India’s largest lender posted its first quarterly loss in 17 years for the three months ended in December, but its chairman told CNBC that the rest of the year looks much better.
The State Bank of India reported a net loss of 24.16 billion rupees ($361.8 million) for the December quarter, compared with a profit of 18.20 billion rupees ($272.5 billion) a year earlier. The bank blamed lower trading income from higher bond yields, higher loan loss provisions and significant investment depreciation for the loss.
“Two factors are impacting our profit. Loan loss provision takes the large chunk,” Rajnish Kumar, chairman of SBI, told CNBC’s Oriel Morrison in Manila, the Philippines, on Friday. “Dictated costs are very, very elevated and not affordable.”
Loan loss provisions are counted as expenses that are set aside as allowance for uncollected loans and loan payments.

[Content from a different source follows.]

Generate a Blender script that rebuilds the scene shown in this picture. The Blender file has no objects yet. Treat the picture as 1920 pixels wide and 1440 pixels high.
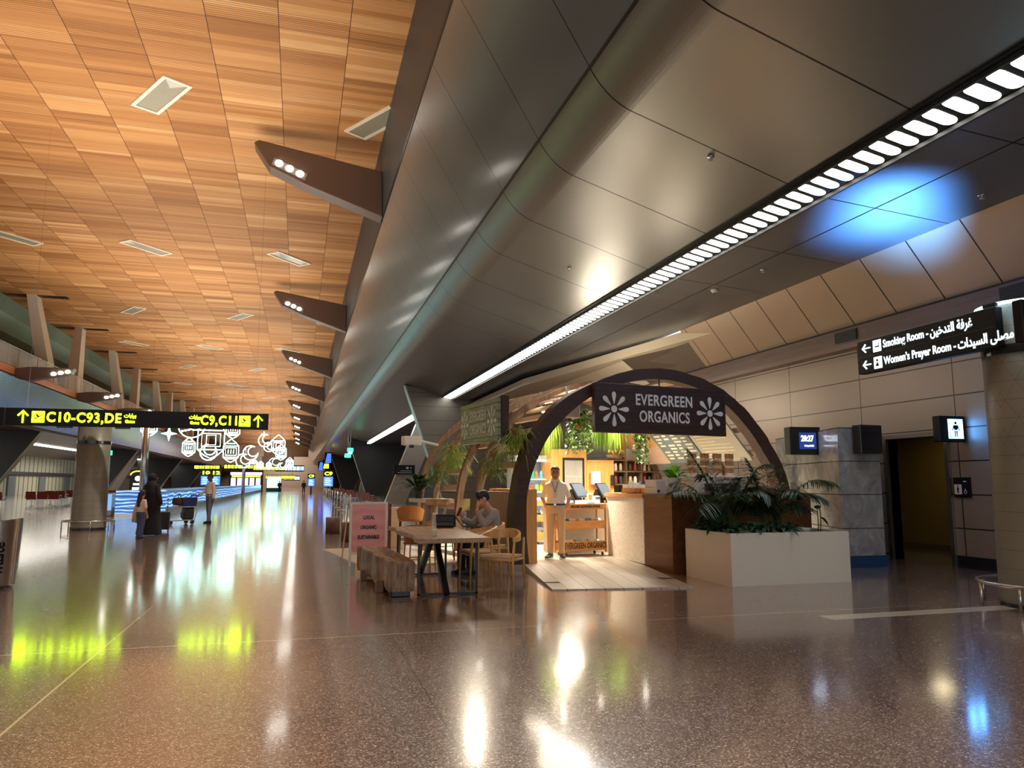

SBI said its gross non-performing assets increased from 1.86 trillion rupees ($27.8 billion) in September to a staggering 1.99 trillion rupees ($29.8 billion) as of December.
“Last year, in terms of profits, in terms of asset quality, it was a big challenge,” Kumar said. “But this year onward, we are expecting that we will be in a much better position and this year looks much, much better.”
SBI will release its full fiscal 2018 earnings on May 22, according to Kumar. In India, the financial year usually starts on Apr 1.